• [Direction] Copy exactly, please, the lines of the data from its start through the line containing "bm = nb(); box(bm, -.030, -.008, -.043, -.02, -.37, .08);".
%%
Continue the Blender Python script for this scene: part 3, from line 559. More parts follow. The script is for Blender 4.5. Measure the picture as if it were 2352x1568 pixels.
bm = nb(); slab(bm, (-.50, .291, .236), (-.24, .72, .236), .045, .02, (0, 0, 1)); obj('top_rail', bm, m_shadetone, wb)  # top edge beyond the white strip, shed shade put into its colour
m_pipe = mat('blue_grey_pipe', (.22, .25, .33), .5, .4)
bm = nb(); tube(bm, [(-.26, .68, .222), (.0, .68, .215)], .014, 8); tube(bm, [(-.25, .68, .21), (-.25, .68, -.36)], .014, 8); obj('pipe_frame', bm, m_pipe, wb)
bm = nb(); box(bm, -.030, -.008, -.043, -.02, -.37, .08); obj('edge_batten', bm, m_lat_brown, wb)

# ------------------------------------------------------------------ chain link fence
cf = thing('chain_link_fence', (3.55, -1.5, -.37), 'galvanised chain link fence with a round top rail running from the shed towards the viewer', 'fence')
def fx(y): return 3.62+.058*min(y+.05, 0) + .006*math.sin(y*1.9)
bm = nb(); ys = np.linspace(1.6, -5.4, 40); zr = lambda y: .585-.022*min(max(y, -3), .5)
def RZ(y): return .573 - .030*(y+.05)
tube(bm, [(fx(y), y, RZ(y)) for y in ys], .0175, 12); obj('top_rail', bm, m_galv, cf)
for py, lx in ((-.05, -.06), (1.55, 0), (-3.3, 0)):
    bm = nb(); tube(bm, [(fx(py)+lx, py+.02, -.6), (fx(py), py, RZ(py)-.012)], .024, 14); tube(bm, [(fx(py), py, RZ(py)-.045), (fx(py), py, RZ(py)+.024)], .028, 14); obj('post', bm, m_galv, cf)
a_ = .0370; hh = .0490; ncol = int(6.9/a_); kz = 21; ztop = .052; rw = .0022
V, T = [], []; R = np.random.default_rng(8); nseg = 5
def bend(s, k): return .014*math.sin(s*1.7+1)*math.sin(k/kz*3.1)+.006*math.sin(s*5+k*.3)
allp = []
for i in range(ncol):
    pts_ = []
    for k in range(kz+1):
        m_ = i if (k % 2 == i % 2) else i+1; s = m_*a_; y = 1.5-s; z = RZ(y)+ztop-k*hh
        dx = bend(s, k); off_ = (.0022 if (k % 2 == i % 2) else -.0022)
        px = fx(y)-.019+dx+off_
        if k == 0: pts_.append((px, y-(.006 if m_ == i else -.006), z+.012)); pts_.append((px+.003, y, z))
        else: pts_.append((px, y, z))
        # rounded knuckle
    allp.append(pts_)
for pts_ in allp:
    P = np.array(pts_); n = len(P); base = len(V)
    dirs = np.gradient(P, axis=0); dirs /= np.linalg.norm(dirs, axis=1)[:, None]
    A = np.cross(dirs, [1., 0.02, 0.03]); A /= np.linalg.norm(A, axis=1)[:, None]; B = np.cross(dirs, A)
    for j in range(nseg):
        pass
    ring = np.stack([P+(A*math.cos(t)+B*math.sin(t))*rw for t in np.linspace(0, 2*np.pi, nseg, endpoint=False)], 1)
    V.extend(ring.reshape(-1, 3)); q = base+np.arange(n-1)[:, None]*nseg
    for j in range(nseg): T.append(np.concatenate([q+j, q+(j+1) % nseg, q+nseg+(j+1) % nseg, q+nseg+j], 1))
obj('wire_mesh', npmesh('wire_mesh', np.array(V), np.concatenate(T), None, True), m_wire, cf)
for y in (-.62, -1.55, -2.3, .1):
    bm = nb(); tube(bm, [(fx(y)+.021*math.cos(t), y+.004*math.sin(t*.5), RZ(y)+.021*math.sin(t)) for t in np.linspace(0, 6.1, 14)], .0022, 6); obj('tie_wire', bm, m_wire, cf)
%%
• [Solution for this task]
Continue the Blender Python script for this scene: part 3, from line 559. More parts follow. The script is for Blender 4.5. Measure the picture as if it were 2352x1568 pixels.
bm = nb(); slab(bm, (-.50, .291, .236), (-.24, .72, .236), .045, .02, (0, 0, 1)); obj('top_rail', bm, m_shadetone, wb)  # top edge beyond the white strip, shed shade put into its colour
m_pipe = mat('blue_grey_pipe', (.22, .25, .33), .5, .4)
bm = nb(); tube(bm, [(-.26, .68, .222), (.0, .68, .215)], .014, 8); tube(bm, [(-.25, .68, .21), (-.25, .68, -.36)], .014, 8); obj('pipe_frame', bm, m_pipe, wb)
bm = nb(); box(bm, -.030, -.008, -.043, -.02, -.37, .08); obj('edge_batten', bm, m_lat_brown, wb)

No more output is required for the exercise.